Five years after it was issued, and four years after it was rescinded . . . "The Pentagon made public a now-defunct legal memo that approved the use of harsh interrogation techniques against terror suspects, saying that President Bush's wartime authority trumps any international ban on torture," the AP's Lara Jakes Jordan reports. "The memo also offered a defense in case any interrogator was charged with violating U.S. or international laws."

ABC's Philadelphia debate is set for April 16, and another debate could be on tap before we're through. Per the Indianapolis Star: "The Indiana Debate Commission, formed last year, has asked Clinton and Obama to meet in a nationally televised debate in Indiana sometime between Pennsylvania's primary on April 22 and Indiana's on May 6."

As we all grow a little too expert on the intricacies of credentials committees, Donna Brazile corrects an error on the committee's makeup.

A new bookmark from a new group: www.patriotmajoritytoday.com, a "news and information source for Americans who want our country to move in a new direction -- now, not in the next 100 years."

The kicker:

"He looks like the guy who can't stop talking about how well his tomatoes are doing. He looks like the guy who goes into town for turpentine. He looks like the guy who always has wiry hair growing out of new places. He looks like the guy who points out the spots they missed at the car wash." -- David Letterman, unfurling the whole collection of insults at John McCain.
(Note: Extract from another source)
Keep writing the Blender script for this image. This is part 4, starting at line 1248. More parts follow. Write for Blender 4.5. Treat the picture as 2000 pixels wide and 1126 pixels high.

"You look like a guy caught smuggling reptiles in his pants." -- McCain, in response.

"You have to look at the pins when you throw it." -- 10-year-old Gabriella Lamas, to the New York Daily News, offering some bowling tips for Barack Obama after outscoring him, 47-37, in her most recent outing.

"I know I'll love it because, clean air, clean water and many, many, many mountains." -- Hal James Styles Jr., a Republican who's running for Sen. Larry Craig's Senate seat in Idaho despite the fact that he's never actually been to the state of Idaho.